# Instruction
Transcribe all of the records word for word, but omit the pictures.

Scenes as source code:
____________
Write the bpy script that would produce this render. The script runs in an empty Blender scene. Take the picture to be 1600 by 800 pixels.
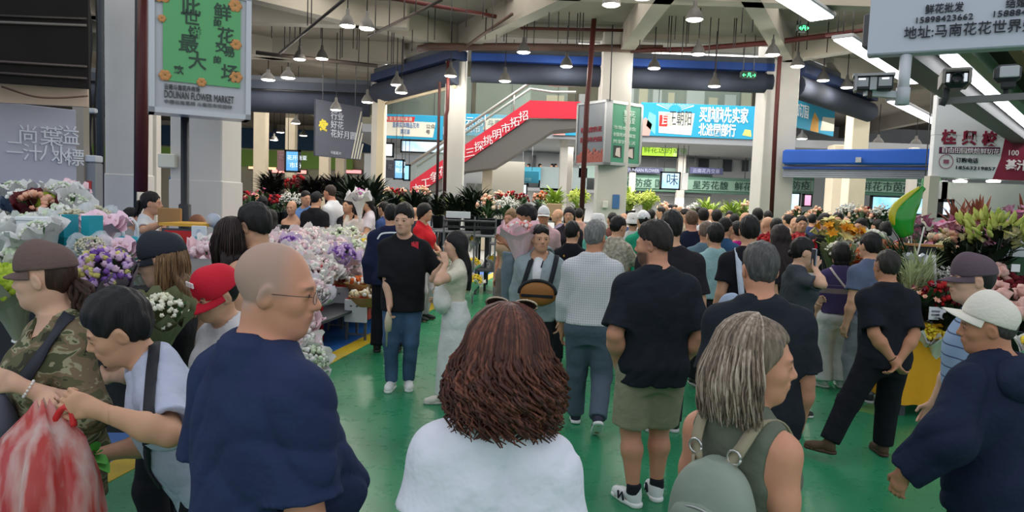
import bpy, math, random
import numpy as np
from mathutils import Vector, Matrix, Euler

SC = bpy.context.scene
COL = SC.collection
R_ = math.radians
RNG = random.Random(7)

# ---------------------------------------------------------------- camera
HC, FPX = 1.82, 1100.0
CAM = Vector((0.0, 0.0, HC))
PITCH, ROLL = R_(4.27), R_(2.1)
cam_data = bpy.data.cameras.new('camera')
cam_data.sensor_width = 36.0
cam_data.lens = 36.0 * FPX / 1600.0
cam_data.clip_start = 0.05
cam_data.clip_end = 300
cam = bpy.data.objects.new('camera', cam_data)
COL.objects.link(cam)
CAMR = Matrix.Rotation(math.pi / 2 - PITCH, 3, 'X') @ Matrix.Rotation(ROLL, 3, 'Z')
cam.matrix_world = Matrix.Translation(CAM) @ CAMR.to_4x4()
SC.camera = cam

# ---------------------------------------------------------------- world, exposure
SC.view_settings.view_transform = 'Standard'
SC.view_settings.look = 'None'
SC.view_settings.gamma = 1.0
SC.view_settings.use_curve_mapping = False
SC.view_settings.exposure = 0.0
SC.cycles.use_denoising = True
SC.cycles.max_bounces = 7
SC.cycles.diffuse_bounces = 4
SC.cycles.glossy_bounces = 3
SC.cycles.transmission_bounces = 4
SC.cycles.transparent_max_bounces = 12
SC.cycles.caustics_reflective = False
SC.cycles.caustics_refractive = False
SC.cycles.sample_clamp_indirect = 6.0
world = bpy.data.worlds.new('overcast_daylight')
SC.world = world
world.use_nodes = True
bg = world.node_tree.nodes['Background']
bg.inputs[0].default_value = (0.87, 0.93, 1.0, 1)
bg.inputs[1].default_value = 0.95

def lamp(kind, name, loc, power, color=(1, 1, 1), size=0.3, rot=(0, 0, 0), size_y=None, spot=None):
 d = bpy.data.lights.new(name, kind)
 d.energy = power
 d.color = color
 if kind == 'AREA':
  d.size = size
  if size_y:
   d.shape = 'RECTANGLE'
   d.size_y = size_y
 else:
  d.shadow_soft_size = size
 if spot:
  d.spot_size = R_(spot)
  d.spot_blend = 0.6
 o = bpy.data.objects.new(name, d)
 o.location = loc
 o.rotation_euler = rot
 COL.objects.link(o)
 return o

# ---------------------------------------------------------------- pixel helpers (image 1600 x 800)
def ray(px, py):
 d = CAMR @ Vector(((px - 800.0) / FPX, (400.0 - py) / FPX, -1.0))
 return d / d.y
def at(px, py, D):
 return CAM + ray(px, py) * D
def ground(px, py, z=0.0):
 d = ray(px, py)
 return CAM + d * ((z - HC) / d.z)
def hz(px):
 return 318.0 + math.tan(ROLL) * (px - 800.0)

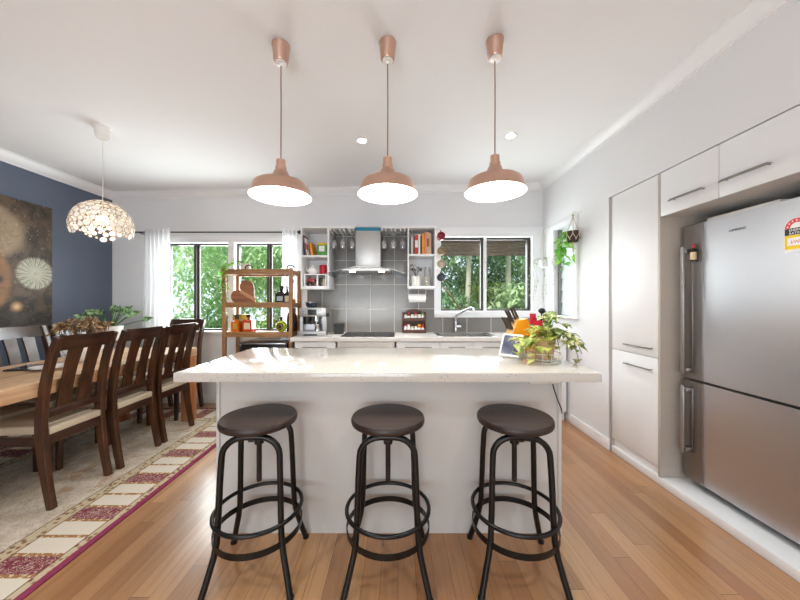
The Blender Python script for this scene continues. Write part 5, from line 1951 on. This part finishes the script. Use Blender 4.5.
____________
# Exercise response
Write the bpy script that would produce this render. The script runs in an empty Blender scene. Take the picture to be 1600 by 800 pixels.
import bpy, math, random
import numpy as np
from mathutils import Vector, Matrix, Euler

SC = bpy.context.scene
COL = SC.collection
R_ = math.radians
RNG = random.Random(7)

# ---------------------------------------------------------------- camera
HC, FPX = 1.82, 1100.0
CAM = Vector((0.0, 0.0, HC))
PITCH, ROLL = R_(4.27), R_(2.1)
cam_data = bpy.data.cameras.new('camera')
cam_data.sensor_width = 36.0
cam_data.lens = 36.0 * FPX / 1600.0
cam_data.clip_start = 0.05
cam_data.clip_end = 300
cam = bpy.data.objects.new('camera', cam_data)
COL.objects.link(cam)
CAMR = Matrix.Rotation(math.pi / 2 - PITCH, 3, 'X') @ Matrix.Rotation(ROLL, 3, 'Z')
cam.matrix_world = Matrix.Translation(CAM) @ CAMR.to_4x4()
SC.camera = cam

# ---------------------------------------------------------------- world, exposure
SC.view_settings.view_transform = 'Standard'
SC.view_settings.look = 'None'
SC.view_settings.gamma = 1.0
SC.view_settings.use_curve_mapping = False
SC.view_settings.exposure = 0.0
SC.cycles.use_denoising = True
SC.cycles.max_bounces = 7
SC.cycles.diffuse_bounces = 4
SC.cycles.glossy_bounces = 3
SC.cycles.transmission_bounces = 4
SC.cycles.transparent_max_bounces = 12
SC.cycles.caustics_reflective = False
SC.cycles.caustics_refractive = False
SC.cycles.sample_clamp_indirect = 6.0
world = bpy.data.worlds.new('overcast_daylight')
SC.world = world
world.use_nodes = True
bg = world.node_tree.nodes['Background']
bg.inputs[0].default_value = (0.87, 0.93, 1.0, 1)
bg.inputs[1].default_value = 0.95

def lamp(kind, name, loc, power, color=(1, 1, 1), size=0.3, rot=(0, 0, 0), size_y=None, spot=None):
 d = bpy.data.lights.new(name, kind)
 d.energy = power
 d.color = color
 if kind == 'AREA':
  d.size = size
  if size_y:
   d.shape = 'RECTANGLE'
   d.size_y = size_y
 else:
  d.shadow_soft_size = size
 if spot:
  d.spot_size = R_(spot)
  d.spot_blend = 0.6
 o = bpy.data.objects.new(name, d)
 o.location = loc
 o.rotation_euler = rot
 COL.objects.link(o)
 return o

# ---------------------------------------------------------------- pixel helpers (image 1600 x 800)
def ray(px, py):
 d = CAMR @ Vector(((px - 800.0) / FPX, (400.0 - py) / FPX, -1.0))
 return d / d.y
def at(px, py, D):
 return CAM + ray(px, py) * D
def ground(px, py, z=0.0):
 d = ray(px, py)
 return CAM + d * ((z - HC) / d.z)
def hz(px):
 return 318.0 + math.tan(ROLL) * (px - 800.0)

The Blender Python script for this scene continues. Write part 5, from line 1951 on. This part finishes the script. Use Blender 4.5.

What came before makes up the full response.